On display will be a model for the Smith House (1965-67), a domestic project that first brought the architect to public attention. The white walls of the house reflect the play of light and shadow and the colors of nature from both interior and exterior sources, and they exemplify the importance of light in all of Meier’s work.

A highlight of the installation will be the two architectural drawings of the Getty Center, which will be acquired by the museum’s Drawings, Prints and Graphic Design Department. The acclaimed Getty Center complex (1984-97), which straddles a hilltop in Los Angeles, includes a series of pavilions laid out according to function, with the public museum buildings on the southeastern, city-side of the hill, and the more private buildings on the ocean-side. The drawings, “Getty Center, Site Study 1” and “Design for Museum Entrance Area, Getty Center,” and the finished structures illustrate Meier’s practice of employing regulating grids generated from site-specific details, as well as the architectural promenade or circulation ramp on the interior and exterior of buildings and the cantilevered entrance marquees. A model of the Getty Center will accompany the drawings.
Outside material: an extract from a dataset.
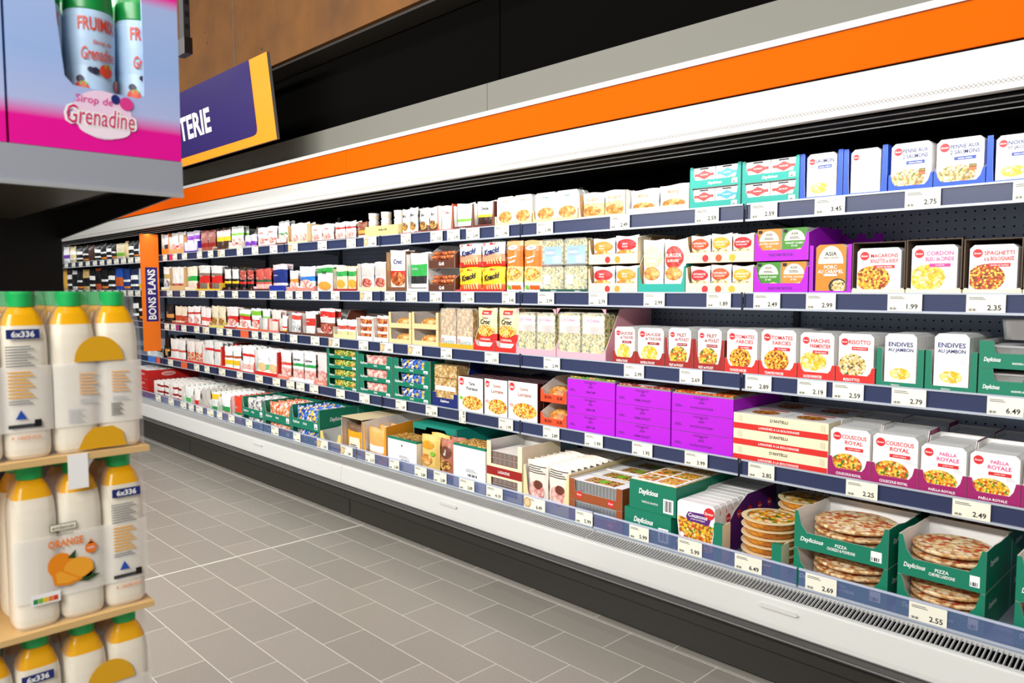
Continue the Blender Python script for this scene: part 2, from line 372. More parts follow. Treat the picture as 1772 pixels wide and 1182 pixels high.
for k in range(5):
    xl, xr, NB = CASES[k]; g = .001; a, c = xl+g, xr-g
    root = link('refrigerated_display_case', None, (xr, 2.5, 0))
    tag(root, '%s open refrigerated display case with white bumper and orange header, counted from the right' % CASEN[k], 'fridge')
    def part(nm, mb, par=root):
        o = mb.obj(nm, par); o.matrix_parent_inverse = Matrix.Identity(4)
        o.location = (-xr, -2.5, 0); return o
    # kick plate with ledge
    m = MB(); m.prismx([(2.515, .012), (2.56, .012), (2.56, .2), (2.468, .2), (2.468, .19), (2.488, .178), (2.488, .135), (2.512, .125)], a, c, KICK); m.box(a, c, 2.55, 2.6, 0, .012, BLACK)
    for q in (.55, 1.15): m.add([(xl+q+.006*math.cos(j), 2.5145, .05+.006*math.sin(j)) for j in range(6)], [tuple(range(6))], BLACK)
    m.rect(xl+.006, xl+.012, .03, .12, 2.511, BLACK)
    part('kick_plate', m)
    m = MB(); m.prismx([(2.448, .2), (2.6, .2), (2.6, .226), (2.452, .226), (2.44, .218), (2.44, .206)], a, c, GSTR); m.box(a, c, 2.4385, 2.44, .21, .213, mat('8a8a88', .3)); part('rubber_rail', m)
    m = MB(); m.prismx([(2.462, .228), (2.6, .228), (2.6, .3), (2.484, .338), (2.472, .338), (2.466, .332), (2.456, .25), (2.456, .235)], a, c, WHT); bp = part('bumper', m)
    ysl = 2.4602
    for xs in ([-3.06, -1.26] if k == 1 else [(xl+xr)/2+.07]):
        m = MB(); m.prism([(xs, .300), (xs+.13, .300), (xs+.138, .306), (xs+.13, .312), (xs, .312), (xs-.008, .306)], ysl-.006, ysl+.012, WHT, mat('d0cfcb', .4)); part('slot_clip', m, root)
    m = MB(); m.box(a, c, 2.486, 2.566, .318, .322, BLACK); part('air_channel', m)
    # slatted intake grille, one part per case half
    for q, (g0, g1) in enumerate({1: [(-4.022, -2.095), (-2.095, -.276)]}.get(k, [(xl+(xr-xl)/2*j, xl+(xr-xl)/2*(j+1)) for j in range(2)])):
        m = MB(); ga, gc = g0+.004, g1-.004; n = int((gc-ga)/.0138); st = (gc-ga)/n
        zf, zb = .340, .358
        for y0, y1, z in ((2.482, 2.488, zf), (2.555, 2.561, zb)): m.box(ga, gc, y0, y1, z-.012, z, SLAT)
        for j in range(n+1):
            x = ga+j*st
            m.add([(x-.0013, 2.484, zf), (x+.0013, 2.484, zf), (x+.0013, 2.558, zb), (x-.0013, 2.558, zb), (x-.0013, 2.484, zf-.010), (x+.0013, 2.484, zf-.010), (x+.0013, 2.558, zb-.010), (x-.0013, 2.558, zb-.010)],
                  [(0, 1, 2, 3), (4, 7, 6, 5), (1, 5, 6, 2), (0, 3, 7, 4)], SLAT)
        part('intake_grille', m)
    # bottom deck and riser
    m = MB(); m.box(a, c, 2.568, 3.26, .352, .36, SHG); part('bottom_deck', m)
    for q, (g0, g1) in enumerate({1: [(-4.022, -2.12), (-2.12, -1.18), (-1.18, -.276)]}.get(k, [(xl+(xr-xl)/2*j, xl+(xr-xl)/2*(j+1)) for j in range(2)])):
        ra, rc = g0+.004, g1-.004
        m = MB(); m.box(ra, rc, 2.570, 2.576, .360, .368, FRAME); m.box(ra, rc, 2.5715, 2.574, .368, .424, CLEARR); m.box(ra, rc, 2.569, 2.576, .424, .431, clear('clear_edge', 'd8dff5', .6)); part('clear_riser', m)
    m = MB(); m.box(a, c, 3.26, 3.28, .3, 1.74, mp_); m.box(a, c, 3.255, 3.28, 1.741, 1.99, mat('060504', .95)); m.box(xl+.004, xl+.02, 3.235, 3.26, .36, 1.98, mat('4a5260', .5)); [m.box(xl+1.25*q-.012, xl+1.25*q+.012, 3.235, 3.26, .36, 1.98, mat('4a5260', .5)) for q in range(1, NB)]; part('back_panel', m)
    # shelves, one per bay and row, each with its price rail and brackets
    for row in (1, 2, 3, 4):
        z = RAILTOP[row]
        for q in range(NB):
            sa, sc_ = xl+1.25*q+.005, xl+1.25*(q+1)-.005
            m = MB(); m.box(sa, sc_, 2.777, 3.232, z-.020, z-.0075, SHG); m.box(sa, sc_, 2.80, 2.812, z-.048, z-.02, mat('2d3340', .5)); sh = part('shelf', m)
            m = MB(); m.box(sa, sc_, 2.7745, 2.777, z-.070, z, FRAME)
            m.box(sa, sc_, 2.768, 2.7745, z-.006, z, FRAME); m.box(sa, sc_, 2.766, 2.7745, z-.070, z-.062, FRAME); m.box(sa, sc_, 2.7735, 2.7745, z-.062, z-.006, RAILB)
            m.box(sa, sa+.003, 2.768, 2.7745, z-.07, z, RAILB); m.box(sc_-.003, sc_, 2.768, 2.7745, z-.07, z, RAILB)
            o = m.obj('price_rail', sh)
            for xx in (sa+.01, sc_-.014):
                m = MB(); m.prismx([(2.83, z-.04), (3.232, z-.075), (3.232, z-.02), (2.83, z-.02)], xx, xx+.004, mat('7d889c', .5)); m.obj('bracket', sh)
    # canopy, header boards
    m = MB(); m.prismx([(2.54, 1.992), (2.56, 1.984), (3.28, 2.02), (3.28, 2.10), (2.6, 2.113), (2.54, 2.113)], a, c, WHT, WHT); cp = part('canopy', m)
    m = MB(); m.box(a, c, 2.5388, 2.540, 2.004, 2.016, mg); m.box(a, c, 2.532, 2.546, 1.984, 1.998, WHT); m.obj('vent_lip', cp)
    m = MB(); m.prismx([(2.57, 1.978), (3.25, 2.0), (3.25, 2.015), (2.57, 1.985)], a, c, mat('060504', .95))
    for yy, ww in ((2.60, .006), (2.70, .008), (2.80, .006)):
        m.box(a, c, yy, yy+ww*.5, 1.974+(yy-2.57)*.03, 1.977+(yy-2.57)*.03, mat('f2f2f2', .4))
    m.obj('air_duct', cp)
    m = MB(); m.box(a, c, 2.53, 2.54, 2.119, 2.252, mat('e85c00', .72)); part('orange_header_board', m)
    m = MB(); m.box(a, c, 2.52, 2.55, 2.254, 2.276, WHT); m.box(a, c, 2.545, 2.56, 2.112, 2.119, BLACK); part('header_trim', m)
    if k == 4:
        m = MB(); m.box(xl, xl+.03, 2.55, 3.28, 0, 2.1, mat('8a8d92', .5)); part('end_panel', m)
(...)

Two drawings and a model of Meier’s Jubilee Church (1996-2004) will also be on display. The project, commissioned by the Roman Archdiocese in honor of the millennium, includes a functioning church and a secular four-story community center. Three soaring, brilliant white concrete shells, made of precast concrete blocks composed of crushed Carrara marble, form the walls of the adjacent nave, baptistery and daily chapel.

Finally, the installation will include the collage works “Libertas” (1998), “Max haus” (1998) and “Art” (1987), which offer a unique view into Meier’s architectural working process.

Richard Meier
Meier has been recognized with architecture’s highest honors, including the Pritzker Prize for Architecture, the AIA Gold Medal from the American Institute of Architects, the Gold Medal from the American Academy of Arts and Letters, the Praemium Imperiale from the Japanese government and the Royal Gold Medal from the Royal Institute of British Architects.

He serves on the board of trustees for Cooper-Hewitt, National Design Museum and the American Academy in Rome, and he is also a fellow of the American Institute of Architects, American Academy of Arts and Sciences, the French and Belgian Academies d’Architecture, and a member of the Bund Deutscher Architekten and the American Academy of Arts and Letters.